Es una verdadera lástima que el libro no haya sido reditado y que nadie se haya interesado por traducirlo al español o al inglés. A mi me parece que es un texto no sólo muy interesante, sino que es importante en cuanto muestra una parte oculta de la historia de Cuba durante un período del cual se sabe poco a ciencia cierta (aparte de quienes lo vivieron), sobre todo ahora que desde allá tratan de rescribir la historia. Ojalá alguna editorial o alguna institución dedicada a los asuntos cubanos se decida a sufragar los gastos de traducción y edición. Este alegato se cuenta entre las pocas armas que tenemos los vencidos para enfrentar la historia.
Yo perdí mi ejemplar original y en el año 2008 lo conseguí a través de Alibris books, un sitio de internet, por el precio de $20.00. Lo lei primero en 1980. Treinta años después conserva aún su frescor y su vigencia.

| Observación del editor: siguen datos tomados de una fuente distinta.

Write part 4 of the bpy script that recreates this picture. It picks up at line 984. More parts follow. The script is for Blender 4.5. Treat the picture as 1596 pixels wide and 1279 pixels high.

Mes Dix Annees d’Exil a Cuba,  Autor: Pierre Charette. Editorial Stanké, 1979. ISBN: 2-7604-0036-0. Según el sitio Worldcat.org se encuentra en las bibliotecas de varias universidades como Yale, Princeton e Indiana, asi como en la Biblioteca del Congreso. Si se entra en Alibris, todavia se ofrece por un precio de $22.00 (según la última vez que revisé, unas horas antes de escribir esto).